Kriz nedeniyle gelişmekte ülkelerin kredi talepleriyle kapısını aşındırdığı Uluslararası Para Fonu, kendi kaynaklarını güçlendirmenin yollarını arıyor. G20 ülkelerinin 500 milyar dolar desteğiyle fonlarını 750 milyar dolara çıkarmayı kararlaştıran IMF, şimdi de tahvil ihracına hazırlanıyor.

IMF İcra Kurulu'nun onayını bekleyen tahvil ihracı kararı çerçevesinde 150 milyar dolarlık tahvil satılması bekleniyor. Tahvillerden elde edilecek kaynağın, IMF'nin İzlanda, Pakistan gibi ülkelere sağladığı yardımlara fon oluşturması öngörülüyor. Daha önce Çin, Brezilya ve Rusya IMF'nin ihraç edeceği tahvillerden alım yapacaklarını açıklamışlardı.

Kaynak yaratma çabaları çerçevesinde IMF'nin sahip olduğu 403 tonluk altın rezervinin bir bölümünün de satışı söz konusu olacak. Satışla piyasalardaki dengeleri bozmamayı hedefleyen IMF, ne kadar altının satılacağını Eylül ayına kadar netleştirmesi bekleniyor.

IMF İcra Kurulu, Nisan 2008'de altın rezervlerinin azaltılması konusunda prensip kararı almıştı.

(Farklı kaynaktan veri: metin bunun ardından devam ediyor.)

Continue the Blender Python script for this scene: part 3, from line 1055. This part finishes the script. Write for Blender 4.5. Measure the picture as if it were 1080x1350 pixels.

IMF'nin bu satışı doğrudan merkez bankalarına yapma imkanı bulunuyor. Eylül ayında süresi dolacak anlaşmalar çerçevesinde Avrupa merkez bankalarının yıllık altın alım limiti 500 ton düzeyinde bulunuyor.  Bu tarih sonrasında belirlenecek daha yüksek bir miktar, IMF'nin satışlarına hız verebilecek.